No tengo ascendencia chilena. Ni siquiera amigos cercanos de ese país. Pero en mi oficina el único cuadro es “Lágrimas de sangre”, que el artista ecuatoriano Oswaldo Guayasamín pintó en 1973 para evocar las muertes de los chilenos Salvador Allende, presidente, Pablo Neruda, poeta, y Víctor Jara, trovador. Mi programa favorito es la teleserie chilena “Los ochenta, más que una moda” y me emocioné muchísimo cuando, hace tres años, Michelle Bachelet dio una conferencia magistral en el auditorio del TSE. Ignoro la razón, pero guardo un afecto especial por Chile.
Fue en el otoño del 2008 cuando estuve con mi esposa en Santiago. Una mezcla de tristeza y esperanza fue lo que sentí de pie frente a la Moneda, a un par de cuadras de nuestro hotel. Hace 38 años, allí mismo, el ejército chileno bombardeó a su propio presidente. El crimen, perpetrado por los sectores más reaccionarios de la sociedad chilena, con la colaboración de Nixon y su Nobel de la Paz, Kissinger, dejó a las grandes mayorías de ese pueblo “llorando por el humo siempre eterno de aquella ciudad acorralada por símbolos de invierno” (Silvio Rodríguez).
Ese 11 de setiembre de 1973 debe de haber sido un día de espanto. Tan trágico como el de hace 10 años en Nueva York. Por eso, en su sabia canción “Cita con ángeles”, Silvio Rodríguez endecha: “Setiembre aúlla todavía su doble saldo escalofriante. Todo sucede un mismo día gracias a un odio semejante. Y el mismo ángel que allá en Chile vio bombardear al Presidente, ve las dos torres con sus miles cayendo inolvidablemente”. De aquella felonía se enteró Neruda en su casa de Isla Negra, a la que, desde luego, peregrinamos en ese viaje. Un barco anclado en tierra firme, construido por él mismo con poderosos mascarones de proa, caracolas y botellas, diseñado para guarecerlo de odios y tristezas. Allí, su corazón viajero, siempre en sintonía con el de su austral Araucanía, acabó por romperse.
Crimen brutal. Junto a Costa Rica y Uruguay, Chile se había destacado en América Latina por tener una sólida institucionalidad democrática. Aunque los tentáculos castristas ya habían penetrado al Gobierno de Allende (que careció de la fortaleza del venezolano Betancourt para poner coto a Fidel), la Unidad Popular había arribado al poder por la vía constitucional y no conculcaba los derechos políticos de los ciudadanos. Por eso cuando hoy Sabina dice “pregúntale a los milicos qué hicieron en la Moneda” ( Violetas para Violeta ), todos sabemos la respuesta: un crimen brutal, una traición llevada a cabo con injustificada violencia e irrespeto a la dignidad humana.

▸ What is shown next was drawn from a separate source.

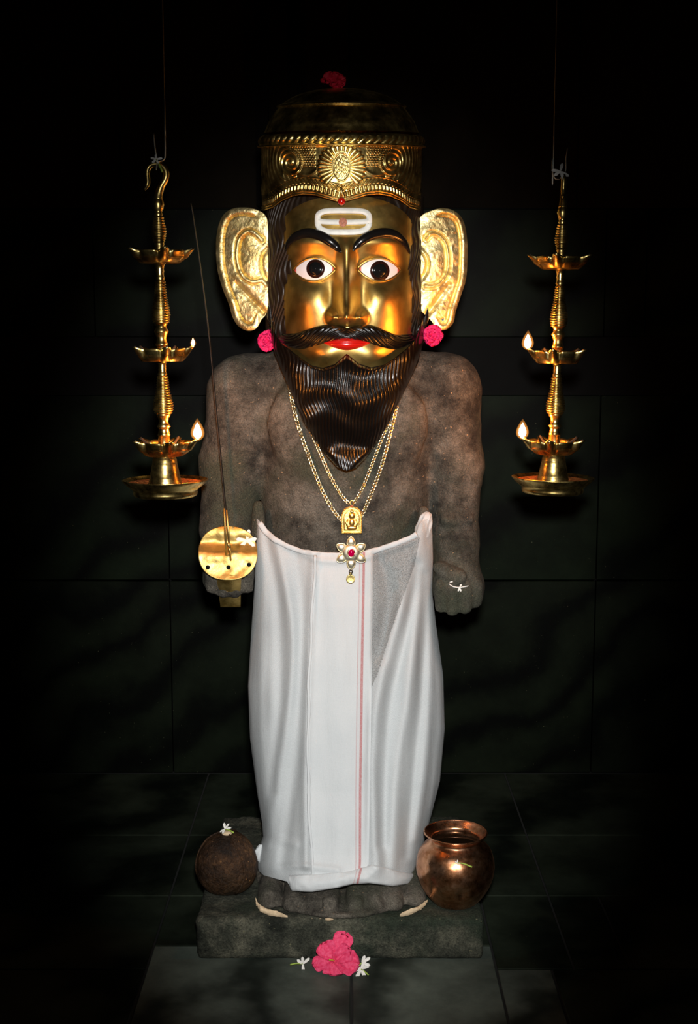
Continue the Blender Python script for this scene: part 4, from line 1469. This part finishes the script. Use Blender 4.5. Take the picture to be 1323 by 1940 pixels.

Los golpistas instauraron una dictadura atroz, dirigida por un hombre tan mediocre como cobarde. Vi el ominoso retrato de su alma, captada por el mismo Guayasamín, en la Capilla del Hombre, en Quito, grafiteado con el apelativo “Pillo-Shit”.
El crápula, que de augusto solo tenía el capricho bautismal, convirtió a su pueblo en conejillo de indias de los Chicago Boys, estrujando al límite a la desmembrada familia chilena. Cayó cuando las urnas gritaron no en el referéndum de 1988. Luego tuvo que enfrentar las consecuencias de sus crímenes gracias a la valiente acción del juez español Baltasar Garzón, sobre la base del derecho internacional de los derechos humanos.
Si también sentí esperanza contemplando La Moneda, es porque en ese momento una mujer torturada durante la dictadura era presidenta; a la fecha el Estadio en el que fue asesinado Víctor Jara lleva su nombre; y Chile ha consolidado, nuevamente, una democracia republicana ejemplar.
Con la inteligente gestión económica de los Gobiernos de la Concertación (que superó el necio maniqueísmo latinoamericano entre neoliberalismo excluyente y estatismo ineficiente), Chile redujo como ningún otro país sus índices de pobreza y marginación social, y se enrumba a ser el primer país desarrollado de América Latina.
Por eso confío en que ese valiente pueblo sabrá solucionar los conflictos que hoy lo enfrentan.
Debería bastarles con echar un ojo a su pasado reciente para darse cuenta de lo mucho y valioso que han logrado desde 1990. Debería bastarles con darse una vuelta por las calles de América Latina para caer en cuenta de que, a pesar del déficit en accesibilidad de su educación superior (heredado del desaparecido malandro), lideran la región en la aspiración de construir sociedades más libres y más humanas.
Al pueblo de Chile, un abrazo lleno de admiración y respeto.